The power of fuckbonnet, shitsquib, fuckstumbling, douchenozzle, Fuckface von Clownstick, shitwhistle, cockbucket, can be captured through a simple formula: the "pyrrhic foot" of a "familiar profanity compounded with a non-profane word of two unaccented syllables."
The formula is especially good for coming up with nongendered swears that are not slurs, which is useful if you're trying to insult an individual, rather than give offense to a whole demographic category, gender, or nationality.
The best of these mean nothing, but sound wonderful, evocative and fun to say. They are deployed by "swear nerds," a coinage of New York Times Magazine story editor Willy Staley, meaning people who like their profanity fresh, imaginative, and exciting.

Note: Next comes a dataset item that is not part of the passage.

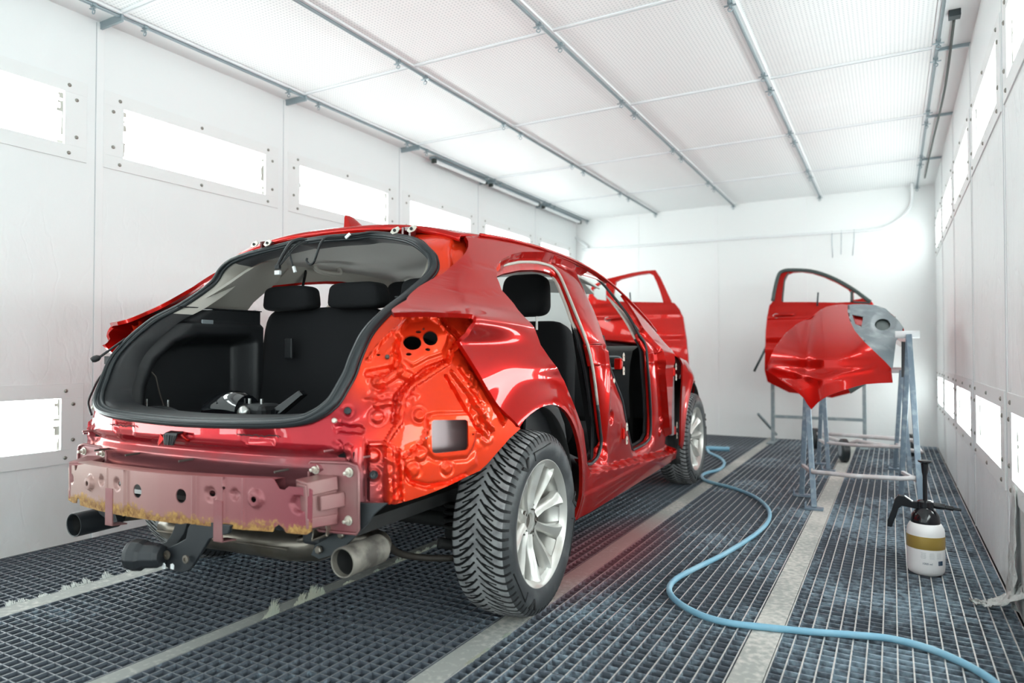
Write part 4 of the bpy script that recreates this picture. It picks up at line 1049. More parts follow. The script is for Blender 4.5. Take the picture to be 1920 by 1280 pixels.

“Fuckbonnet” is a swear-pyrrhic compound. The double-n in the middle and stop consonant at the end make it fun to say, but — and this is crucial — the insult itself does not say anything. What is a fuckbonnet, exactly? Is it something you wear when you get…? Is it a hat that has fallen out of fashion and is now only good for…? There’s no discernible meaning behind the word; it only expresses contempt and the author’s vain originality. I submit that this aspect of the new swears is a feature, not a bug. The reason this formula has become so popular in our time is that it conveys the author’s outrage without running the risk of actually insulting anybody.